We can find the prototypes of this phenomenon in the first collections, in the house-museum, in the first archaeological excavations, limited phenomenon which gradually spread until they became a program of exhibition organization throughout the world with the great exhibitions of the start of the century.
Today, in fact, they look to us as a colossal project of museum-making, even if with the aim of instructing. But the world which is given back to us like a still life in the museums, all of the works, the image, the production of varied ages and places is only a universe of melange, a metaphor of the living world the disorder of which is brought back to mind in the "magnificent chaos of the museum."
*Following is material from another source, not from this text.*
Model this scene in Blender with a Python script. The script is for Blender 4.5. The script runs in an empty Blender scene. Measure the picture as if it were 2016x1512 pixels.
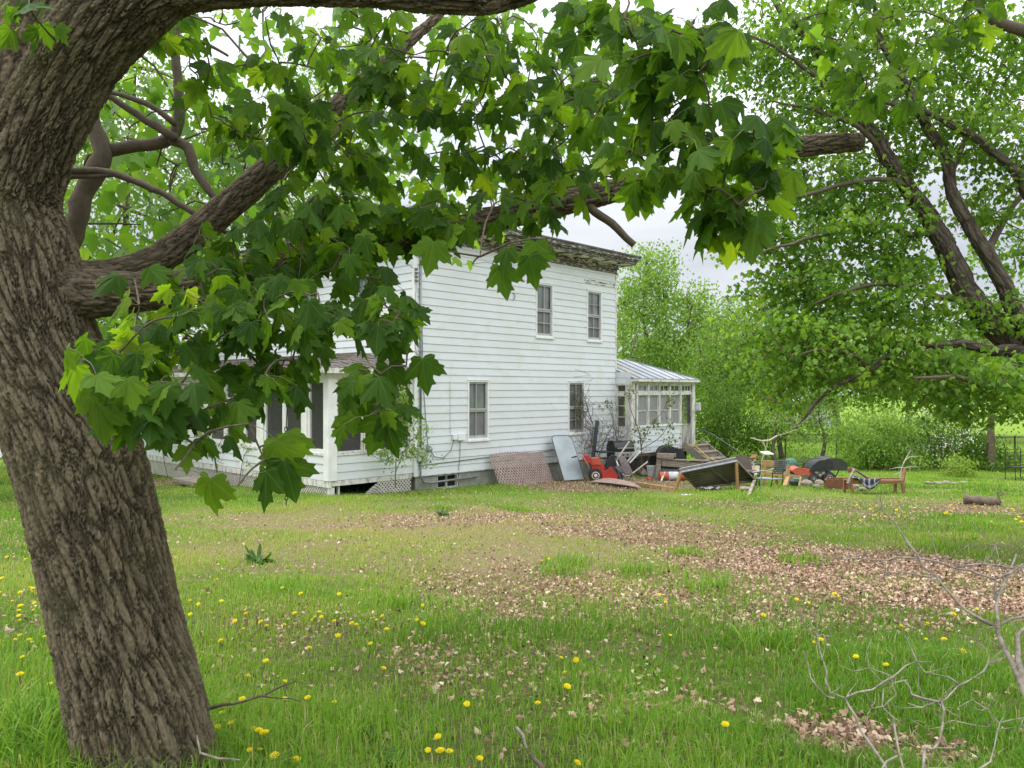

[The entire issue of Lotus International 35 is devoted to "the museum of architecture" theme.]

2003.11.15 13:50
Re: Is it the end of theory?
The 'theory' that I utilize most now-a-days in terms of guiding/informing my design actions centers on the notion that the virtual realm is an 'other' place to work within as an architect and/or artist. The virtual realm (whose infrastructure is now largely the Internet and the general wired-ness of our planet) is a place additional/optional to the real realm. Although many current theories (and realities) see the real and the virtual merging in our daily lives, I more enjoy investigating the virtual realm in its more extreme position (which exists regardless of whether or not there is concurrent merging of the real and virtual going on).


2003.12.30 16:08
Rem Koolhaas and OMA-AMO
At the In Your Face symposium at NYU 29 September 2001, featuring Robert Venturi, Denise Scott Brown, Rem Koolhaas and others, I questioned Venturi about his unsureness regarding 'content' when it came to building facades that were also screens that present electronic imagery--Venturi pioneered this idea back in the 1960s with an unexecuted design for the Football Hall of Fame. My point was that if architects design buildings where (some of) the facades are screens, that it might also be the 'job' of the architect to provide the content to be 'screened', or at least provide some sort of direction to how the screen facades might be fully utilized. After a full exchange with both Venturi and Scott Brown, the moderator of the symposium asked Koolhaas if he had any additional thoughts on this topic, to which Koolhaas replied, "I am not interested in discussing 'content'." Koolhaas has since then obviously changed his mind because the whole theme of the Koolhass/OMA/AMO exhibit presently at Berlin, and the title of Koolhaas' forthcoming book, is indeed Content.
It was soon after late September 2001 that Quondam, a virtual museum of architecture, began defining itself as "architecture as the delivery of content."